To Mr. Sheehan, however, it seemed that Mr. Ellsberg’s reservations were “about going to jail.”

“Because when The Times got it,” he said, “The Times would go ahead with it. And when it came out, he might get caught. And he didn’t have a politician yet to protect him.”

He was, Mr. Sheehan said, “totally conflicted.”

Mr. Ellsberg was also taking serious risks, Mr. Sheehan said. He had made multiple copies and had paid carelessly with personal checks. He had approached members of Congress about holding hearings. “There’s no way The Times can protect this guy,” Mr. Sheehan remembered thinking. His ostensibly secret source had “left tracks on the ceiling, on the walls, everywhere,” he said.

“Sooner or later, I was afraid he was going to run into a politician who’d go right to the Justice Department,” Mr. Sheehan said. That person would get on the phone to the attorney general “and say, ‘Hey, The New York Times has got some kind of big secret study, they got it from Dan Ellsberg.’ ”

Mr. Sheehan realized, he said, that he had to move fast. Once word leaked out, the government would go to court to block publication. Lawyers for The Times would end up arguing with the Justice Department over classified material, the importance of which neither the judge nor the public would be in a position to understand.

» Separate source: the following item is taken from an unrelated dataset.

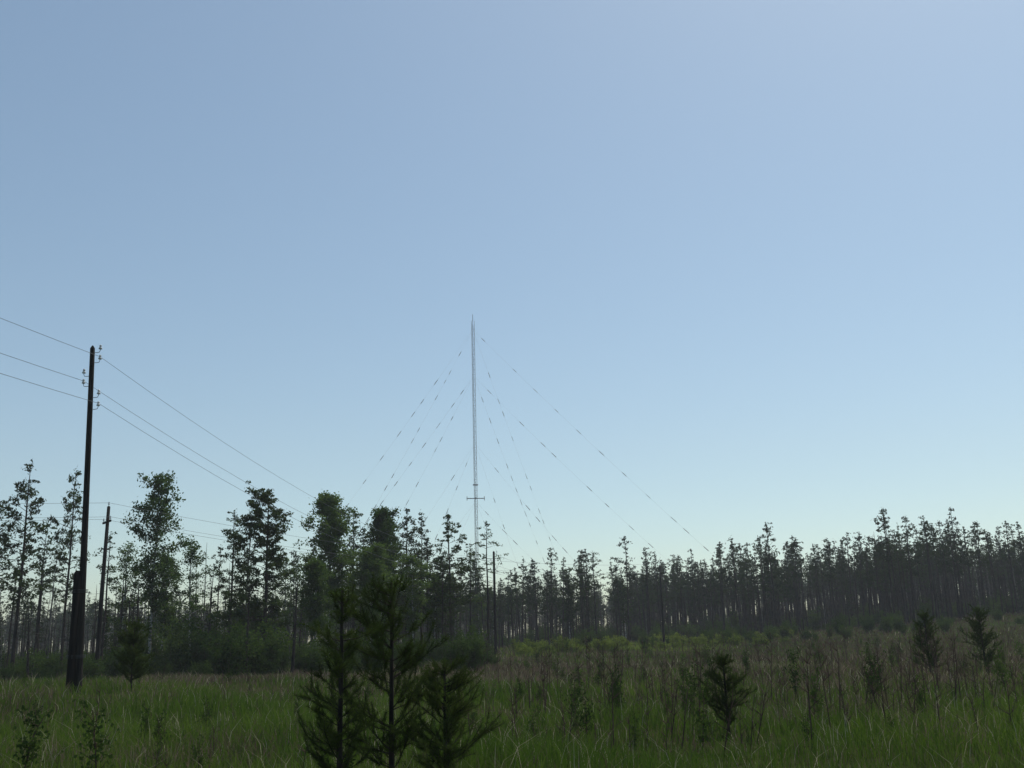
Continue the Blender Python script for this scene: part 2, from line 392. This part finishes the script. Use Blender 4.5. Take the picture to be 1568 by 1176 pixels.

“Oh, I felt really quite angry,” Mr. Sheehan recalled. Like Mr. Ellsberg, he had turned against the war and intended to do what he could to stop it. “So I was quite upset when Ellsberg said, ‘You can read, take notes, but no copies,’ ” he remembered. “And over the fact that he was out of control.”

He made up his mind, he said, “that this material is never again going in a government safe.”

Back in Washington, he confided in his wife, Susan Sheehan, a writer for The New Yorker. He recalled her saying, “If I were you, I’d get control of that situation.” Play along with Mr. Ellsberg, do your best to protect him, but get the material to The Times.

“Xerox it,” he remembered Ms. Sheehan saying.

He returned to Cambridge to continue reading and taking notes. When Mr. Ellsberg let it be known that he was leaving on a brief vacation, Mr. Sheehan asked to continue working in the apartment where the documents were kept. Mr. Ellsberg agreed and gave him a key. He reminded Mr. Sheehan: No copies.